### Goal of the exercise
Which lines include the word "from"? Copy each of them.

### Supplied data
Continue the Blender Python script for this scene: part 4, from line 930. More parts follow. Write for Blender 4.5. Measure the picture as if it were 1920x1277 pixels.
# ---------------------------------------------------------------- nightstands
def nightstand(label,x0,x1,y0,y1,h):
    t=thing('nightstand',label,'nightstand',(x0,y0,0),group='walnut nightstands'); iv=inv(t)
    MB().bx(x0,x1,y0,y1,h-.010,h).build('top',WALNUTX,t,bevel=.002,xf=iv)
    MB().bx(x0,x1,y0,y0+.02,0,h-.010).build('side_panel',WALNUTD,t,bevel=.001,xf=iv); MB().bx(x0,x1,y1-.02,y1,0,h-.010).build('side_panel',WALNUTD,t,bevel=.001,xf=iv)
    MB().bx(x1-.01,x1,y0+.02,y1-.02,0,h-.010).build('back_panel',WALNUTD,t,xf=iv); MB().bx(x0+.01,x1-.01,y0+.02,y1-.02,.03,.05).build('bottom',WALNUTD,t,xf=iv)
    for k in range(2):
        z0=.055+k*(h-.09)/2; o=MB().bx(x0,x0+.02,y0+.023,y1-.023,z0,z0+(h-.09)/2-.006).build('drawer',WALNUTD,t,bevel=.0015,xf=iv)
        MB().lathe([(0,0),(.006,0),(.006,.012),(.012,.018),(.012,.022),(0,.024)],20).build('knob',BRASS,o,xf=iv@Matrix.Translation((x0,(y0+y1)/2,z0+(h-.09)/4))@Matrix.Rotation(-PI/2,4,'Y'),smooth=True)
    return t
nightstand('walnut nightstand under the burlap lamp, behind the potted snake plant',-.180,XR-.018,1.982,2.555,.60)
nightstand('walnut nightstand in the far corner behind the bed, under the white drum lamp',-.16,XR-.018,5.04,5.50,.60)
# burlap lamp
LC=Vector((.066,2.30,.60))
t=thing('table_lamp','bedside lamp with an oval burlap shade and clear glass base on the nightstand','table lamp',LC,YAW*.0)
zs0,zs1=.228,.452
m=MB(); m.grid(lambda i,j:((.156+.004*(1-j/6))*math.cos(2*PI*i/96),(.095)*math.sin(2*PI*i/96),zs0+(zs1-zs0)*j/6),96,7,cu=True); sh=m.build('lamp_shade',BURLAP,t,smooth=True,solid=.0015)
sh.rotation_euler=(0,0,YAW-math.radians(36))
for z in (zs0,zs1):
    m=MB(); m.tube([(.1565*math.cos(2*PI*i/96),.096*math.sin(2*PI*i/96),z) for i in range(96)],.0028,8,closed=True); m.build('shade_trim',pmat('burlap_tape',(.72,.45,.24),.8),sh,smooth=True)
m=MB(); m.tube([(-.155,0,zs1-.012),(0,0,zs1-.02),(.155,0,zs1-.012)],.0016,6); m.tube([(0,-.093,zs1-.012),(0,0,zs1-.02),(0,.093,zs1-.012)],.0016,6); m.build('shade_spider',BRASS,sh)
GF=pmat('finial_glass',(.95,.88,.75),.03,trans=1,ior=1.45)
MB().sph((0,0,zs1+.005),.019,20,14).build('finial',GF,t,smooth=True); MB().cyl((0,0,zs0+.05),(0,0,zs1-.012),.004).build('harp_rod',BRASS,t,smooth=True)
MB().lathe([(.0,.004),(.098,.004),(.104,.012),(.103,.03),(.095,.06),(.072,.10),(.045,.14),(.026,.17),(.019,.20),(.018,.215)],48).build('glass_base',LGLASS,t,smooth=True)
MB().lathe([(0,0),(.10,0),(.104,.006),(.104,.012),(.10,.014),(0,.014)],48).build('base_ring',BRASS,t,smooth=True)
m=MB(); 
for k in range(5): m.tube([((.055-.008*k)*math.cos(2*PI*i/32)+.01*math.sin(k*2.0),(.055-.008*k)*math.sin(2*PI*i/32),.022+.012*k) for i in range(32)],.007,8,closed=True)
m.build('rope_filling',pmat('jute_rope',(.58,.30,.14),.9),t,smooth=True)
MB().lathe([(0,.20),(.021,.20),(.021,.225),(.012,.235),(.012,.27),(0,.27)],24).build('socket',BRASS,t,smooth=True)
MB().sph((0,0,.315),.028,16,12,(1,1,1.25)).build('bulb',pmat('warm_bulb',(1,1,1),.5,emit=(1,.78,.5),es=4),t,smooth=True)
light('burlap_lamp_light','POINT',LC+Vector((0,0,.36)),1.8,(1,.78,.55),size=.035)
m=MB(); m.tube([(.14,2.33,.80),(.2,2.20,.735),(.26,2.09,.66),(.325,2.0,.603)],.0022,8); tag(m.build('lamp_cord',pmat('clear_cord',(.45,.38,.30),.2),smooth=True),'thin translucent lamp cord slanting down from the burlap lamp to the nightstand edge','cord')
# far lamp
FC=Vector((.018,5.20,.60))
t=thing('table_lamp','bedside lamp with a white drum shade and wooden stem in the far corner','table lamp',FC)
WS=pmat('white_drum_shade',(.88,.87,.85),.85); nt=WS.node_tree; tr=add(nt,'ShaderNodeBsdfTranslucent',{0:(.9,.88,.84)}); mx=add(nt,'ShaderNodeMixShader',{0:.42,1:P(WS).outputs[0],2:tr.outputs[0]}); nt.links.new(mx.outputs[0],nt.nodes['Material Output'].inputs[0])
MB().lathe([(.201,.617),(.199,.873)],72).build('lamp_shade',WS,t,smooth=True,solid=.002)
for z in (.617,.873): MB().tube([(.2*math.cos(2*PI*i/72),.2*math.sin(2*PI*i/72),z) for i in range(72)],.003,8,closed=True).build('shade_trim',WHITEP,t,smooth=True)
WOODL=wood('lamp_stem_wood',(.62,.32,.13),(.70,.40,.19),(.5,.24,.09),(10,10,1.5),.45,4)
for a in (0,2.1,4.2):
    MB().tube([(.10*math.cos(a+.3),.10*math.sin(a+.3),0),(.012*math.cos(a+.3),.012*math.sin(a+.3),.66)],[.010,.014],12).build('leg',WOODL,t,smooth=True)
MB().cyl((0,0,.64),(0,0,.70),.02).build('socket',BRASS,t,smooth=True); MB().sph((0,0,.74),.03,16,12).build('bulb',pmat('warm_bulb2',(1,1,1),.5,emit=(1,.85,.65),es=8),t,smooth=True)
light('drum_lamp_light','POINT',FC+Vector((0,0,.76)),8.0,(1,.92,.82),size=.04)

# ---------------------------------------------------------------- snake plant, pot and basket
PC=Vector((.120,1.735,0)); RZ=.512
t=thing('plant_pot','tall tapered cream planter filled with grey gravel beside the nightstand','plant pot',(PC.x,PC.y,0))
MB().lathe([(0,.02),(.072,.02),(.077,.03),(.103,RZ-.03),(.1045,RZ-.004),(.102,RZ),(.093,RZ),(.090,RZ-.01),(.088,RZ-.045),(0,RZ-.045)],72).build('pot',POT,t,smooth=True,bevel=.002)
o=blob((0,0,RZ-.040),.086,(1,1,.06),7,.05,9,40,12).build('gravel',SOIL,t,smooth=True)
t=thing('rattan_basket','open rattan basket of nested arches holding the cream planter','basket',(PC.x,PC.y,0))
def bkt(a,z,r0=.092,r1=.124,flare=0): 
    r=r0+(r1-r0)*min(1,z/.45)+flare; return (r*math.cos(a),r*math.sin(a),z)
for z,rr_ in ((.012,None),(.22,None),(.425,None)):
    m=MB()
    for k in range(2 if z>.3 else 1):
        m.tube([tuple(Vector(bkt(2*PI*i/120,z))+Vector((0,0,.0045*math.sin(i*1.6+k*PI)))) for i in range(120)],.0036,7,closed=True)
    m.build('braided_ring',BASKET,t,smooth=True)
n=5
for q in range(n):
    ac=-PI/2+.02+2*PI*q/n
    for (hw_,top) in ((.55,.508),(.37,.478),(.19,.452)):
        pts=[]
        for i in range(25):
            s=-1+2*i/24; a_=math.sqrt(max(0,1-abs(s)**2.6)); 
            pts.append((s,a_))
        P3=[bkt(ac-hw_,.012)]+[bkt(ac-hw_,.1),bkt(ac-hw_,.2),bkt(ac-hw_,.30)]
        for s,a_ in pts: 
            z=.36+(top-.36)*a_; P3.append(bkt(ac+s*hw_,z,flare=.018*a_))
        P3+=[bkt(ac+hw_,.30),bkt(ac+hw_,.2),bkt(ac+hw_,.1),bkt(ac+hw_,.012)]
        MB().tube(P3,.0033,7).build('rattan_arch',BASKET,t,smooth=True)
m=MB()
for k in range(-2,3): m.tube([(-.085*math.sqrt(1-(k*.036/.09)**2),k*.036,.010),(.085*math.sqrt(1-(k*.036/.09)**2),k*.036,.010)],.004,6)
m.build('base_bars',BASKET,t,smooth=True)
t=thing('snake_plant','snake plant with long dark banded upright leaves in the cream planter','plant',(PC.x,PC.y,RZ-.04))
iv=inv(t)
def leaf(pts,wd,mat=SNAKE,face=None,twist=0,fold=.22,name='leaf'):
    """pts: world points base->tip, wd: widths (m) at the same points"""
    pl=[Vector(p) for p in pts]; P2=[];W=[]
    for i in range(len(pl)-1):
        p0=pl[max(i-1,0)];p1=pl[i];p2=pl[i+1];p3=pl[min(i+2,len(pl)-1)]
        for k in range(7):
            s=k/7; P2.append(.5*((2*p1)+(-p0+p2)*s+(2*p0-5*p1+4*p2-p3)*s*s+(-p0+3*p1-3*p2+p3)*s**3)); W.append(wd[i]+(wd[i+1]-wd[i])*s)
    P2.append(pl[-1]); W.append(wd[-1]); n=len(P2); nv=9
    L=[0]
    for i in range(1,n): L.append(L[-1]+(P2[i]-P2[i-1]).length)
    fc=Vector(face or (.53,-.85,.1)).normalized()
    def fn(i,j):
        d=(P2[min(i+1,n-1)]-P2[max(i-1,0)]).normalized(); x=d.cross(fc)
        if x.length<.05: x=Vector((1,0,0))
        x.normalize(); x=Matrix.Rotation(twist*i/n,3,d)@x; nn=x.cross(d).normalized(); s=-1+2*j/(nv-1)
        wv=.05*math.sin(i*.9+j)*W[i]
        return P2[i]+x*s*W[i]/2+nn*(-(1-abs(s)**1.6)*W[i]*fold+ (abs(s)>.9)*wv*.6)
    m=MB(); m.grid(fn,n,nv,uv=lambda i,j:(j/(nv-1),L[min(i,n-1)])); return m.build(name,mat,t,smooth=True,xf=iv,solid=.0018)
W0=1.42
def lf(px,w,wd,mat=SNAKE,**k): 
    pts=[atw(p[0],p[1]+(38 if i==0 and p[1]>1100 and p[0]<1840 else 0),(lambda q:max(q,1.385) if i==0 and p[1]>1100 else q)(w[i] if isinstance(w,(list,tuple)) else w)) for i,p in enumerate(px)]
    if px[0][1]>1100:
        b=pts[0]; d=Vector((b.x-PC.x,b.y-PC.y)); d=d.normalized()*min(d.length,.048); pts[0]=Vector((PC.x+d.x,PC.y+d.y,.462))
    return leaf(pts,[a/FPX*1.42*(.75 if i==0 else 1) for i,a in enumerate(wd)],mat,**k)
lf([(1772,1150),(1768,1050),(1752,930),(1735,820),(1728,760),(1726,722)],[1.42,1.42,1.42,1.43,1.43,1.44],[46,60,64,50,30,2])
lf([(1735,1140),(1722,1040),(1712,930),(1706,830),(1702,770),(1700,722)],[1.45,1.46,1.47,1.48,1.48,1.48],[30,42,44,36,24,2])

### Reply
Continue the Blender Python script for this scene: part 4, from line 930. More parts follow. Write for Blender 4.5. Measure the picture as if it were 1920x1277 pixels.
m=MB(); m.tube([(.14,2.33,.80),(.2,2.20,.735),(.26,2.09,.66),(.325,2.0,.603)],.0022,8); tag(m.build('lamp_cord',pmat('clear_cord',(.45,.38,.30),.2),smooth=True),'thin translucent lamp cord slanting down from the burlap lamp to the nightstand edge','cord')